Life, like fishing, has no immediate evaluation, no immediate currency. We can be aware of minutes only if those minutes contrast with other minutes, or are too cold, too hot, too uncomfortable, or immensely surprising by how much joy or pain they represent. We revel in contrasts, in disappointments, in unexpected events. We revel in moments that turn out to be "memorable".
At our house, we still talk about the day our youngest caught his first fish in this lake. He had spent days with a pole in hand, waiting, casting and waiting, unraveling the line and casting again, and waiting. Re-setting the bait, casting and recasting, and pulling in weeds and debris. Fishing is addictive if at certain intervals, by some kind of unknown pattern, the fish bites and you can pull it up, and show it off to the audience around. It happened for Brian when he had no audience. We heard his yell of victory from the house and our response to his victory was not what he had anticipated.

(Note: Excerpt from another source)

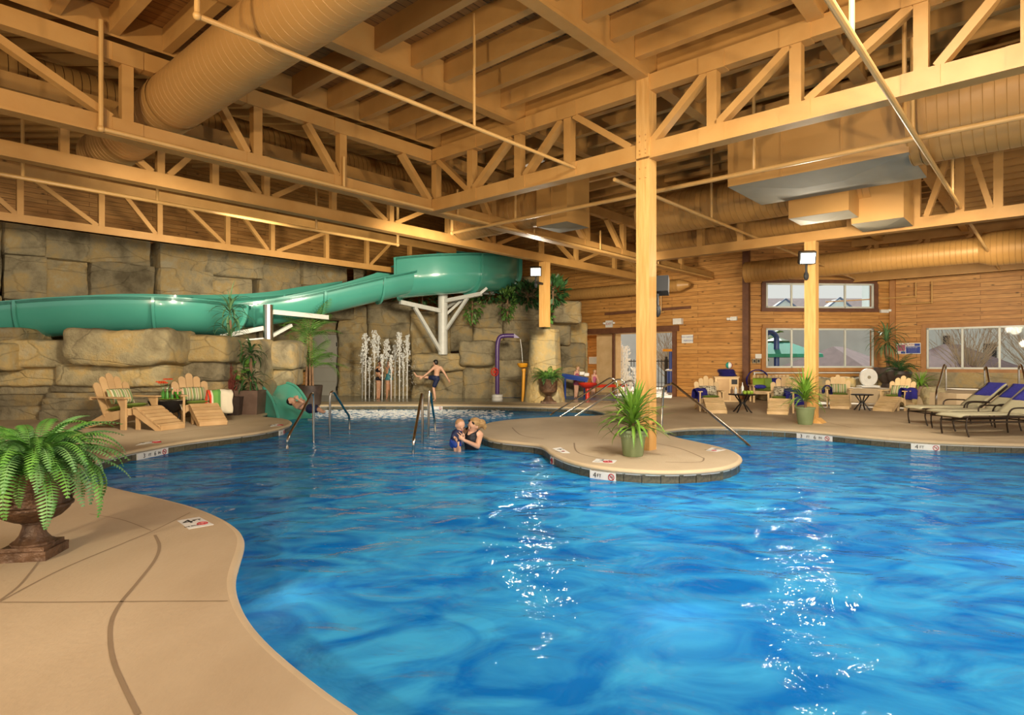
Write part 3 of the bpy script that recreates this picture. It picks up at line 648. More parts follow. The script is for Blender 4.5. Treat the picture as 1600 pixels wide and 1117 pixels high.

We told him the fish was too small to keep.
He unhooked the fish, and dropped it back in the water. Later, when he returned home, he showed us the fish's real size. We had mis-interpreted. That was the last time Brian fished in this lake.
I have seen people attempt to fish all day long catching nothing. I have seen people spend two minutes and catch all the fish that they are allowed to catch. "Fish" stories about the big one that got away abound all over, at every waterhole. We tell the story of the fish that everyone thought was too little to become lunch.